Friday, April 20, 2007

Old Glesga Jokes.

This bloke is sitting reading his Daily Record newspaper when his wife sneaks up behind him and whacks him on the head with a frying pan.
Whit wis that fur?" he cries.

"That wis for the piece of paper in yir trooser poackets wi’ the name Mary-Rose written oan it," said she.

Dinna be daft," he explains, "twa weeks ago when ah went tae the races Mary-Rose wis the name of wan o' the horses ah bet on."

She seems satisfied and apologises, and goes off to do work around the house.

Three days later he's again sitting in his chair reading when she nails him again with the frying pan, knocking him out cold. When he comes around, he says, "whit the hell wis that fur?"
"Yir horse phoned!" she said.
A wee Glesga man and a woman who have never met before find themselves in the same sleeping carriage of a train.

After the initial embarrassment, they both manage to get to sleep, the woman on the top bunk, the man on the lower.

In the middle of the night, the woman leans over and says, "I'm sorry to bother you, but I'm freezing and I was wondering if you could possibly pass me another blanket."

The man leans out and with a glint in his eye, says, "I've got a better idea, let's kidd-on wir married.(Let's pretend we are married) " Why not," giggles the woman. Good", he replies.

"Get yir ain blanket(Get ur own blanket).
A Glesga woman from Glasgow's west-end was staying in a hotel in Edinburgh, she phoned room service for some pepper(paper). "Black pepper, or white pepper?" asked the concierge. "Toilet pepper!" yelled the woman!
A wee Glesga boy comes home from school and tells his mother he's been given a part in the school play. 'Wonderful.

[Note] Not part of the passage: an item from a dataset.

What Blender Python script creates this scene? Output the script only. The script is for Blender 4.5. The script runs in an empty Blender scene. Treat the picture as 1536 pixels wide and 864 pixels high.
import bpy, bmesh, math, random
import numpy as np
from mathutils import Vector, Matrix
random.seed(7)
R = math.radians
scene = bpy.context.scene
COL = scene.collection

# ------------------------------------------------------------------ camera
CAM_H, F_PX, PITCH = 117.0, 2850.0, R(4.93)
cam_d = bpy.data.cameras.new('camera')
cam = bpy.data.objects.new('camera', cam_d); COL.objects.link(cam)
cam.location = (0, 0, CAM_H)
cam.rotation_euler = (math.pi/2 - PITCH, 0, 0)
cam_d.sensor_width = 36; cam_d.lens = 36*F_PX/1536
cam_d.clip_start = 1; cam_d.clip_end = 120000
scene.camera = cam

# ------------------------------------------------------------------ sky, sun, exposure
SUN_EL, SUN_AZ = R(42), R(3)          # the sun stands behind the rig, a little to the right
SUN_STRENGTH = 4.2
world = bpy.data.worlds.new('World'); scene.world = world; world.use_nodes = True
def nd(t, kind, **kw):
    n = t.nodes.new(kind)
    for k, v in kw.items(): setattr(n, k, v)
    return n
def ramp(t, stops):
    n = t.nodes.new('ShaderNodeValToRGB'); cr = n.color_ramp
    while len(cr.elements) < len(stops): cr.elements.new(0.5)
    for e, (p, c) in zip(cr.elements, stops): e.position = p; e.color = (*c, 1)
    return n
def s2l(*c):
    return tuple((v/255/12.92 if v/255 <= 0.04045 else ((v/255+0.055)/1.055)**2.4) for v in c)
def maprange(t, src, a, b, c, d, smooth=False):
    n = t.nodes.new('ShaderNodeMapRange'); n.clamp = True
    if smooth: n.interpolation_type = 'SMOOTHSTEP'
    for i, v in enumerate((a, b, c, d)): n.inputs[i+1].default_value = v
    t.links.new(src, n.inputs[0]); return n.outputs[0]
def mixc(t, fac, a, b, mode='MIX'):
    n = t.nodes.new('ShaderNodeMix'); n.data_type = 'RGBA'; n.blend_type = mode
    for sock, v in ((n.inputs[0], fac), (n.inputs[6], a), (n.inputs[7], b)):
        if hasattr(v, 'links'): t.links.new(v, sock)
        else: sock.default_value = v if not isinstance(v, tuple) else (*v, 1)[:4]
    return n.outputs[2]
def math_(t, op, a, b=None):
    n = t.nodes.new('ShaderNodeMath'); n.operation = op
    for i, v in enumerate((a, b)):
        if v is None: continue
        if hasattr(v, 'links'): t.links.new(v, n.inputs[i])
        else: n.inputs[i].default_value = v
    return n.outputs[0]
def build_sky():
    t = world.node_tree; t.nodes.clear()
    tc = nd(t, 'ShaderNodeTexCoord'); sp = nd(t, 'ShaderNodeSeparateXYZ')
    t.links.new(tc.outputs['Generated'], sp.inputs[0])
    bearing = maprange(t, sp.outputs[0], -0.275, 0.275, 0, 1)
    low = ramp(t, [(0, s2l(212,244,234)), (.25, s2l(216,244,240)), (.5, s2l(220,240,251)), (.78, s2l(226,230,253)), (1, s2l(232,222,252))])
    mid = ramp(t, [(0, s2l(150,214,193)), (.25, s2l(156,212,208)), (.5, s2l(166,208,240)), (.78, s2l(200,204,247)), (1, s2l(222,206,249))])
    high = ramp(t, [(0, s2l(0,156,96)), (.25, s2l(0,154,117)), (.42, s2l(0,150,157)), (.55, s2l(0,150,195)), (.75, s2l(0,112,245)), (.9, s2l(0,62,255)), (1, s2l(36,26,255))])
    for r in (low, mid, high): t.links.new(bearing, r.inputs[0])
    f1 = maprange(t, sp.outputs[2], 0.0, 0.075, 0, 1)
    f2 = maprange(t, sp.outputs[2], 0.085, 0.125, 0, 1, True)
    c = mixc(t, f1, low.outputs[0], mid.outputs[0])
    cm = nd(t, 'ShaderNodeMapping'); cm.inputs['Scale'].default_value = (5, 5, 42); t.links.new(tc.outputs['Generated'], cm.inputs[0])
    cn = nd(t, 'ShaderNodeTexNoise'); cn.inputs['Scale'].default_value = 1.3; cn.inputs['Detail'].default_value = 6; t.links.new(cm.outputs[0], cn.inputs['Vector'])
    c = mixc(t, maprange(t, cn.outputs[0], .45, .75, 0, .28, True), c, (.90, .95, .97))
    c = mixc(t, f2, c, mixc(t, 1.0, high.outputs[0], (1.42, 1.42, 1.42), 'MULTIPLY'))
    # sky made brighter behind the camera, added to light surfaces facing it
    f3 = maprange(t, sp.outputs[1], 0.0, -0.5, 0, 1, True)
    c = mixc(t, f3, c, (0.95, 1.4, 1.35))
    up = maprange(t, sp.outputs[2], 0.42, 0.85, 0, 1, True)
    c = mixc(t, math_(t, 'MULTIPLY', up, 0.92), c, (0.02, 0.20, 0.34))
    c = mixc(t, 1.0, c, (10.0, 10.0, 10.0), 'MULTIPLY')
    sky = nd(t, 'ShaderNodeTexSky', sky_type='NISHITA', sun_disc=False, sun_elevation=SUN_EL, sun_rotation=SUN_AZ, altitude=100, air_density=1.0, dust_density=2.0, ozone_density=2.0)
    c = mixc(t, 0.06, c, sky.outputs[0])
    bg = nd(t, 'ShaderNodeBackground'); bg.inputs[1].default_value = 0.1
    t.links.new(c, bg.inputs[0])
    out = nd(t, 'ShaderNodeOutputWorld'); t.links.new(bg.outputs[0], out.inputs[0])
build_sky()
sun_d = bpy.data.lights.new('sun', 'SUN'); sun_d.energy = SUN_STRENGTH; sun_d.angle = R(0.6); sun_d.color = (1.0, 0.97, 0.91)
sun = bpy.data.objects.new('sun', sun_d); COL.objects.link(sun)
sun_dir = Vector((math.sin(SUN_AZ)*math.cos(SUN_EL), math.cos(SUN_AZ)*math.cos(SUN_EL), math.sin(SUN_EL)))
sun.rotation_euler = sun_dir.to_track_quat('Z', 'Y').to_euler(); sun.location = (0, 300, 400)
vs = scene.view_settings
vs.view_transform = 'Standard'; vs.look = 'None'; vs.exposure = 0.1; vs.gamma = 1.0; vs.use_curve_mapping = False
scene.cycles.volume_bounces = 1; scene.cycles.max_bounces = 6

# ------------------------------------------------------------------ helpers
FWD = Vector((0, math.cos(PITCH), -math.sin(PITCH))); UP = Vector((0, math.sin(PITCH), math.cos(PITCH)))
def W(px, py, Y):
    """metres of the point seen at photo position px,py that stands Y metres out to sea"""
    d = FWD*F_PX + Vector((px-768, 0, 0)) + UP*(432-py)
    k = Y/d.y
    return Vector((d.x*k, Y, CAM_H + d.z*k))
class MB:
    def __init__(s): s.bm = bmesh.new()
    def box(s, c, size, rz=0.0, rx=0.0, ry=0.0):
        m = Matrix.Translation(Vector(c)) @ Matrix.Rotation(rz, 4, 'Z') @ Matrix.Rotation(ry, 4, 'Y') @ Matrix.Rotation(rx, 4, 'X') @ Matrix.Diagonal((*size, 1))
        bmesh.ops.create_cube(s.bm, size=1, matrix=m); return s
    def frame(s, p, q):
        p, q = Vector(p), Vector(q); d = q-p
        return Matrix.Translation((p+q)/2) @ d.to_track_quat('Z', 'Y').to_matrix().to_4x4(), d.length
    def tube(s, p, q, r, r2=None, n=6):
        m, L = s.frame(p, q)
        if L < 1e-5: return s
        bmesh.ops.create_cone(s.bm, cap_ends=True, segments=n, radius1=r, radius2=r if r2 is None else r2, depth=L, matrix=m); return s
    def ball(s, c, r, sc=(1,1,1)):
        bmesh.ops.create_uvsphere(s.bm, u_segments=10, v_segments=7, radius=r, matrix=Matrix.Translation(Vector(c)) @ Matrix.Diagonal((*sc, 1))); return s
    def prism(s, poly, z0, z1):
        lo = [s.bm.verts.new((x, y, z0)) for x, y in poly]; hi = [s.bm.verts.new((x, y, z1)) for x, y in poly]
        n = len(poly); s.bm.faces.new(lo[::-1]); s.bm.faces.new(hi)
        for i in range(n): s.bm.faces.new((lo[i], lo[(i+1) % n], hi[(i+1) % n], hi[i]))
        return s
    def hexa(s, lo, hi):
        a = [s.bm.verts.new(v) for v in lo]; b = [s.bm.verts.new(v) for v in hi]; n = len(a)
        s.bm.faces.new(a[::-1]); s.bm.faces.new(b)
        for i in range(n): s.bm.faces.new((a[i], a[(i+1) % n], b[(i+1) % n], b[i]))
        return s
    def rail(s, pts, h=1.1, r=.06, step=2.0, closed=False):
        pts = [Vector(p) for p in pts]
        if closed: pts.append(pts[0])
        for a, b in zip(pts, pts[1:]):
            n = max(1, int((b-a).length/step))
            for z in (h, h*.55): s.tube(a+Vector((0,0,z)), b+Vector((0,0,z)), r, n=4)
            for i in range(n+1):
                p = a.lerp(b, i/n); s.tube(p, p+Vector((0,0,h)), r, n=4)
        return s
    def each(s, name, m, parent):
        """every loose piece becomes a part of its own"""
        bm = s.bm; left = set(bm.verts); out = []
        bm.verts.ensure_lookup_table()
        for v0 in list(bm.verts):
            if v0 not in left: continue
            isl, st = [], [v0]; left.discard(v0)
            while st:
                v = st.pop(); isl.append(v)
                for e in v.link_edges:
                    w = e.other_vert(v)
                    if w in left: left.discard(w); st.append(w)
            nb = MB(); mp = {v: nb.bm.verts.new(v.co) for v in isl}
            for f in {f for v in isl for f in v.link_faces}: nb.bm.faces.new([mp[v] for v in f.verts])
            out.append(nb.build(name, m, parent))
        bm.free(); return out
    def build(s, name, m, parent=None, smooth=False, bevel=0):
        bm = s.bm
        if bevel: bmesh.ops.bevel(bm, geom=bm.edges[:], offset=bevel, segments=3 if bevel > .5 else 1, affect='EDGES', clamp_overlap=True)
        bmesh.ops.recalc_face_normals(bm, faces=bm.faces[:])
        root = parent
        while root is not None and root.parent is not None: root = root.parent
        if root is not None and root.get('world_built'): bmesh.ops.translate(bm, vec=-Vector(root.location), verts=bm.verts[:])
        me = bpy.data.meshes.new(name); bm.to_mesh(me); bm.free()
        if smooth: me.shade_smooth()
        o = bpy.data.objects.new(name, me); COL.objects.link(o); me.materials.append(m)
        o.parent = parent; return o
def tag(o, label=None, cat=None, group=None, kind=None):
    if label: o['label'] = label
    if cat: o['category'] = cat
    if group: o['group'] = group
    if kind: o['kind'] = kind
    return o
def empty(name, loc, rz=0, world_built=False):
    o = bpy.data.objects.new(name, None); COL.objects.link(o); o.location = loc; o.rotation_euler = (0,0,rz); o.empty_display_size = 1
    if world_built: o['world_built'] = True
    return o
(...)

Whit part is it?' she asks The boy says, 'I play the part of the Scottish husband. The mother scowls and says, 'Go back an' tell that teacher ye want a speaking part!
One day the Primary 1 teacher was reading the story of the Three Little Pigs to her class.
She came to the part of the story where the first pig was trying to accumulate the building materials for his home.
She read, "...And so the pig went up to the man with the wheelbarrow full of straw and said, Pardon me sir, but may I have some of that straw to build my house?" The teacher paused then asked the class, "And what do you think that man said?"
One little boy raised his hand and said, "I think he said F****** hell! A talking pig!"
A wee Glesga woman and a baby were in the doctor's examining room, waiting for the doctor to come in.
The doctor arrived, examined the baby, checked his weight, found it somewhat below normal, and asked if the baby was breast fed or bottle fed.
"Breast fed," she replied.
Well, strip down to your waist," the doctor ordered. She did.
He pressed, kneaded, rolled, cupped, and pinched both breasts for a while in a detailed, rigorously thorough examination.
Motioning to her to get dressed he said, "No wonder this baby is under weight. You don't have any milk !"
I know," she said, "ah'm his Granny, but I'm glad I came!